A poll published last year by the Pew Research Center found that 72% of law enforcement officers believed their colleagues have become less likely to stop and question suspicious individuals. The reason? No one wants to be the next Darren Wilson.
In 2014, Michael Brown was shot and killed after he attacked Wilson. Although eye witness accounts and two autopsies backed up Wilson’s version of events, Black Lives Matter activists spread the claim that Brown had been shot execution-style with his hands up. Wilson ultimately lost his job and was forced into hiding. Meanwhile, protests broke out across the country–some of which turned violent.
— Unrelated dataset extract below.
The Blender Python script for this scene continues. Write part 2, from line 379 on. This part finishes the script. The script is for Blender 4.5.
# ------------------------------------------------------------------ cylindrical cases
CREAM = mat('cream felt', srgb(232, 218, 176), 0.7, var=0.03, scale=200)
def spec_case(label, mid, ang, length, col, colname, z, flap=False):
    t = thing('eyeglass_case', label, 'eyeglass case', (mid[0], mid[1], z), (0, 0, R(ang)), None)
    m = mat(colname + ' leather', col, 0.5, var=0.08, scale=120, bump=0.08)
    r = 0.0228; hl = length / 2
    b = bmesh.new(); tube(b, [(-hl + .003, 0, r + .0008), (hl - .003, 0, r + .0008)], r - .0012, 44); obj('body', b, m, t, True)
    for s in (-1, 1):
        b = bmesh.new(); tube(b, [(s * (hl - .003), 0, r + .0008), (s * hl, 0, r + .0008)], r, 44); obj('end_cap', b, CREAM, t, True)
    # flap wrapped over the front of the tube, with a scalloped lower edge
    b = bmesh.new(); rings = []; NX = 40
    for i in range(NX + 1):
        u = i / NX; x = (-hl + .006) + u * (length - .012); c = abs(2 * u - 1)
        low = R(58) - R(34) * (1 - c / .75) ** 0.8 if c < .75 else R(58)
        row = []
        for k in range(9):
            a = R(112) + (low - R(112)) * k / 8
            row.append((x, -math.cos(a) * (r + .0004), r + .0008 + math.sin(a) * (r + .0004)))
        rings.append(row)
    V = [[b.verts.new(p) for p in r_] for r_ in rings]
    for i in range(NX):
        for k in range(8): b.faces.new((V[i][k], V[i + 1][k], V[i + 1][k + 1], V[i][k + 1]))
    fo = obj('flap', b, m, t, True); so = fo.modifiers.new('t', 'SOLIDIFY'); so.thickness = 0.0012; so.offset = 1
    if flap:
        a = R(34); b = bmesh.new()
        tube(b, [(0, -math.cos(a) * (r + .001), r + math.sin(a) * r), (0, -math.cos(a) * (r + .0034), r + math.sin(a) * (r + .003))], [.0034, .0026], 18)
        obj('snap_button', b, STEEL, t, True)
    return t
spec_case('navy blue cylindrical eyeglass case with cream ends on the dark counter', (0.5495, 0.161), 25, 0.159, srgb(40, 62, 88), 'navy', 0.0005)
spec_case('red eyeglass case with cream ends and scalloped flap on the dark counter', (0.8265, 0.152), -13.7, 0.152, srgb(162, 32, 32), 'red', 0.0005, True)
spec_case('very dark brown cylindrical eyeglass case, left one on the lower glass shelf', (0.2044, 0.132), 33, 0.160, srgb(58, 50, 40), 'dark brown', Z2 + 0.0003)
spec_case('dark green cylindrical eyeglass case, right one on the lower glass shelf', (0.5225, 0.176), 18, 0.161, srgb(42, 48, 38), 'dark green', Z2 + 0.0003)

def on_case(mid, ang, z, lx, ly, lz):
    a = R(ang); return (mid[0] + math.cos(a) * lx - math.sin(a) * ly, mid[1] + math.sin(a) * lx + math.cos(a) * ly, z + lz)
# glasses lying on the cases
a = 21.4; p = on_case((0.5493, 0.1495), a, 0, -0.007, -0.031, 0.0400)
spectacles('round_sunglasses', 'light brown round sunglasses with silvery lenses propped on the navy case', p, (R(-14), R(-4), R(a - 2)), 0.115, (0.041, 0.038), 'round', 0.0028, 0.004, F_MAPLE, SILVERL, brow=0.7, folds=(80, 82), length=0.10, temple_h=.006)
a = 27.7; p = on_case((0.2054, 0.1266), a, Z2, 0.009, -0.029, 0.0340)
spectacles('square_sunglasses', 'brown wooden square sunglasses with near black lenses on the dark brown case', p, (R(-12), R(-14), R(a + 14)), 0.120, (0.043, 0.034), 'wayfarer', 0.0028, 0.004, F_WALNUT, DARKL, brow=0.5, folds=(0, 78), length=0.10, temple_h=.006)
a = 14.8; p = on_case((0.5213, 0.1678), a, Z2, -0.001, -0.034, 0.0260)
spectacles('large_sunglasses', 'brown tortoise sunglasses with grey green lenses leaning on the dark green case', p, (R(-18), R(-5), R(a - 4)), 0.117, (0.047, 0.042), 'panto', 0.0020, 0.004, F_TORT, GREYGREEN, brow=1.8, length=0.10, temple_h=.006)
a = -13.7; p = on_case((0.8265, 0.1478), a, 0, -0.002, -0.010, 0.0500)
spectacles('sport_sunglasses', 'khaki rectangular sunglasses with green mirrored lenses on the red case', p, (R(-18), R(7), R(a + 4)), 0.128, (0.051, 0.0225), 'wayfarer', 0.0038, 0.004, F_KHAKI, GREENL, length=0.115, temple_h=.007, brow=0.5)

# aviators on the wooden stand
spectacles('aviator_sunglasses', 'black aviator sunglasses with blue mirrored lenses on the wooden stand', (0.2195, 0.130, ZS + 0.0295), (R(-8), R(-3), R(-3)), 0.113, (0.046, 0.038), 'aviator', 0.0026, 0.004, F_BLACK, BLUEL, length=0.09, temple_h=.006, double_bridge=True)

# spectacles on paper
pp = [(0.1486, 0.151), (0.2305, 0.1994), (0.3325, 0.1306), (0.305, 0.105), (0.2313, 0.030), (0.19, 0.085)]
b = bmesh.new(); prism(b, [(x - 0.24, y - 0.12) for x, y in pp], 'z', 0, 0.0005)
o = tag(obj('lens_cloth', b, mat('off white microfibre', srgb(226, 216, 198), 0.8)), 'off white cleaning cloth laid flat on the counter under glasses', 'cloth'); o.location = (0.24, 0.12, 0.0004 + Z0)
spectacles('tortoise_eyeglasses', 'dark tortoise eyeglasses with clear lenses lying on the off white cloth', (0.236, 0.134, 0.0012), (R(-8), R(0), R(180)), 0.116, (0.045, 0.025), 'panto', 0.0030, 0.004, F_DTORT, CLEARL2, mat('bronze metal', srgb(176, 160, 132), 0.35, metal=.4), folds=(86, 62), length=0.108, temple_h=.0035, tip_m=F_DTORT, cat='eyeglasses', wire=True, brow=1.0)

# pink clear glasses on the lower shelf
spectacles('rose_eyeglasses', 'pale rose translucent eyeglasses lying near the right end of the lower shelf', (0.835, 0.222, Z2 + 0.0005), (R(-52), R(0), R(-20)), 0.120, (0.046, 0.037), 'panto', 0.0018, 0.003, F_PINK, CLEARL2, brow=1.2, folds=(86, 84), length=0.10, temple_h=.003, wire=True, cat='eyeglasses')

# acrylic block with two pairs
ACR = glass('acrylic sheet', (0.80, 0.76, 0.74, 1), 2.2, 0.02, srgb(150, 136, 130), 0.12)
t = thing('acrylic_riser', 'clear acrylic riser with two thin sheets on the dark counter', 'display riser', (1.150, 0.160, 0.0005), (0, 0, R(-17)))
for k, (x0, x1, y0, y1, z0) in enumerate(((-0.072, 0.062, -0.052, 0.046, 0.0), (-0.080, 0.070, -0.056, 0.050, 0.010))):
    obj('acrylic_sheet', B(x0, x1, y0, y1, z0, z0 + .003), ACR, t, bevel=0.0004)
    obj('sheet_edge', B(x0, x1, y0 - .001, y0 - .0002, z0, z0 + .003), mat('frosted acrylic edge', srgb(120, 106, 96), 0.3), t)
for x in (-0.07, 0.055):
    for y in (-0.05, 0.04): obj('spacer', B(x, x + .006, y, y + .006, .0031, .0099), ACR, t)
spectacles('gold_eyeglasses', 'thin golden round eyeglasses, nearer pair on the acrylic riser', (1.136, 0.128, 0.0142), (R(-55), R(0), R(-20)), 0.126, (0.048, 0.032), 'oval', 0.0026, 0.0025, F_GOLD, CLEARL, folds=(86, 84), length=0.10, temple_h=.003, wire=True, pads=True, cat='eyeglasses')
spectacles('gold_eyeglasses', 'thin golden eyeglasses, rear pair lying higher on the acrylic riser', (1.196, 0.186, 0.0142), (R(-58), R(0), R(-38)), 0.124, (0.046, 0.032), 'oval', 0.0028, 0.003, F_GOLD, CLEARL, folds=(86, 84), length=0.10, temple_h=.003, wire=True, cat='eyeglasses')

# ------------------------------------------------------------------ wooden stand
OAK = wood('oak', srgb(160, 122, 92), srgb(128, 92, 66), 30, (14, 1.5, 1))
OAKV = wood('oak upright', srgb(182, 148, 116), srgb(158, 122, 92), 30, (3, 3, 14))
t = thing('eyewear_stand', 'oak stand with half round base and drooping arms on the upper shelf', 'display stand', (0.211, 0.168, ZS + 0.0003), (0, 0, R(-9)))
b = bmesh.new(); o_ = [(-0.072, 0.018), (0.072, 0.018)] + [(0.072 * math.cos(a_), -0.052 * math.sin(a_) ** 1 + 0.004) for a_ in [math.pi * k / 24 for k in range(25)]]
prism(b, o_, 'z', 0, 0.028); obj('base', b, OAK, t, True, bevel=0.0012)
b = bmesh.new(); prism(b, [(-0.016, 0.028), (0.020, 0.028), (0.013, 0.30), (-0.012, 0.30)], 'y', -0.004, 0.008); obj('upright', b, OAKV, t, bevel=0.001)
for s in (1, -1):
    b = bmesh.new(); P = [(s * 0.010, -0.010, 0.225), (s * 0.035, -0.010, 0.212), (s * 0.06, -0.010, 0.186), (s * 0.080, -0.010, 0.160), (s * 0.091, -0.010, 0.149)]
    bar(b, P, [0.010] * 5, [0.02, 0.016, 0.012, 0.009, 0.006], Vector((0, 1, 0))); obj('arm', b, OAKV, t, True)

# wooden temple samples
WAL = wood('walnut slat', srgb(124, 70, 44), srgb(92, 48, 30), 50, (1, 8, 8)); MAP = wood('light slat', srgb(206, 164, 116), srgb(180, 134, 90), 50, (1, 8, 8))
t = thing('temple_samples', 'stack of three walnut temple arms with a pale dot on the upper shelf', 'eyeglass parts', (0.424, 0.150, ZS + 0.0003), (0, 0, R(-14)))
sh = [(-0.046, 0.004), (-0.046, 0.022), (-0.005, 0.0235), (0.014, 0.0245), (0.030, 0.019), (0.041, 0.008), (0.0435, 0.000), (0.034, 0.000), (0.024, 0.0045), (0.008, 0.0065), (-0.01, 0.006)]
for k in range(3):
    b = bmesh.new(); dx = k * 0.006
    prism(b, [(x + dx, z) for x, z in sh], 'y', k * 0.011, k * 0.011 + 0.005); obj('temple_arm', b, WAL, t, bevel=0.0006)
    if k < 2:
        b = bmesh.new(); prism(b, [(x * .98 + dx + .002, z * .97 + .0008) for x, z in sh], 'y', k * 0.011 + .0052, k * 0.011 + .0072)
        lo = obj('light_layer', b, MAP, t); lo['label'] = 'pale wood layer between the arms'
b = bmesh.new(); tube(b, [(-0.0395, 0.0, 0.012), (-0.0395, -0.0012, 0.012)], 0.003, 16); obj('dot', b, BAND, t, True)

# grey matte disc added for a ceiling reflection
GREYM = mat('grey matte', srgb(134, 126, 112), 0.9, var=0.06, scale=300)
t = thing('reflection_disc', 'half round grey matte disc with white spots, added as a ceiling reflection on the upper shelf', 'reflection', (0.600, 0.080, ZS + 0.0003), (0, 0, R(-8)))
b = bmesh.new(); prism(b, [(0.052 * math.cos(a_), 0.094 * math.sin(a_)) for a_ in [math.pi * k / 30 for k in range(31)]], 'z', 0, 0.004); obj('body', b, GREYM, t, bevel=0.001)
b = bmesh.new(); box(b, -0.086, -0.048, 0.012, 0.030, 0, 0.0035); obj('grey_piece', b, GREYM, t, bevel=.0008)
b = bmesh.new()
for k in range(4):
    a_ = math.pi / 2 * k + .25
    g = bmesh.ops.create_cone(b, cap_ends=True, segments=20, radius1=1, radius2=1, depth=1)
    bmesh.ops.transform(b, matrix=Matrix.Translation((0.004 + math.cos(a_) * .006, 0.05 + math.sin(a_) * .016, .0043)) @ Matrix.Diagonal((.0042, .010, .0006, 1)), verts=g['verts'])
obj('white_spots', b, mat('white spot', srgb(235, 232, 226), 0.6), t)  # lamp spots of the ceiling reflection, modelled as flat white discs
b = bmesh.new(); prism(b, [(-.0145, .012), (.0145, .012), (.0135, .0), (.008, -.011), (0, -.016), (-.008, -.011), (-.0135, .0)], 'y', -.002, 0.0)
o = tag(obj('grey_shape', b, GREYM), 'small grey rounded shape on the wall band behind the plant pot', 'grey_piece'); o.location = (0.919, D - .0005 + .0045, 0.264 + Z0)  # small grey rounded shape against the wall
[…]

In light of this, it makes sense many officers would feel more reluctant to do things like confront possible parole and probation violations, something critics have dubbed “the Ferguson Effect.” It’s not hard to see why that reluctance correlates with more killings: figures from Baltimore showed that 36 percent of those arrested for homicide in 2017 were either on probation or parole. And while this endangers society at large, African Americans face the biggest risk: despite comprising just thirteen percent of America’s population, blacks make up around half its homicide victims.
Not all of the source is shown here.